What relevance does it have at the topic at hand? Can you give an example of what could happen that would make sense to worry about?
It's a lawsuit by Oracle against a FAANG company that relates in some (even tangential) way to the FAANG company's use of Java.

That's all that's needed to create a sense of caution for would-be adopters.

Running Java is not remotely the same as copying the API interface of the whole standard library and providing an alternative implementation, just to avoid paying Sun, who specifically intended on getting money from mobile usage.

Oracle lost the lawsuit and I do agree with the decision in that APIs should be freely replicated, but let's not pretend that Google was some saint good guy here fighting the good fight, they were just cheap and aggressively capitalistic.

Doesn’t every open source implementation just “copying the API interface of the whole standard library and providing an alternative implementation”?
But Google did NOT copy the open source implementation.
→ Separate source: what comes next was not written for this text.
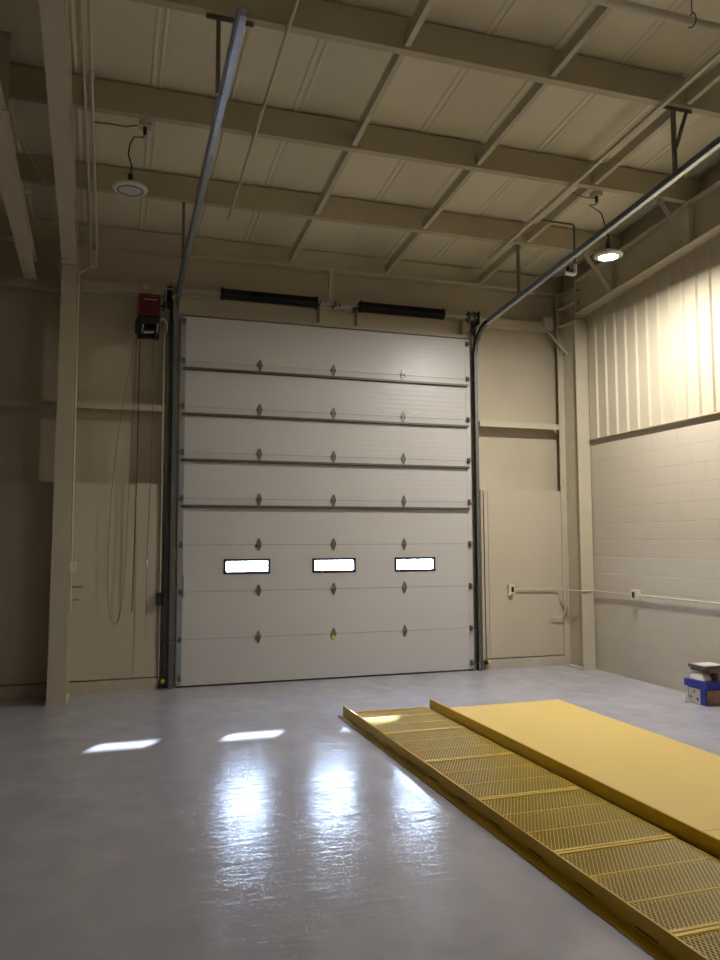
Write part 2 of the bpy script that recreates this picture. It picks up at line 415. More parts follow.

Google copied parts of the closed-source proprietary Java SE API specifications in order to have compatibility and without taking a license. Kindly remember that Android started using OpenJDK very late - around 2015–2016.

Legally the case was about copying declaring code from a proprietary product, not an open source one.

And they lost, because it was fair use, which was obvious to most people in the field. The fact that the lawsuit happened in the first place is why I will never trust Oracle.
But they didn't copy code. Because the code was proprietary and they didn't have access to it.

Reimplementing an interface != stealing code.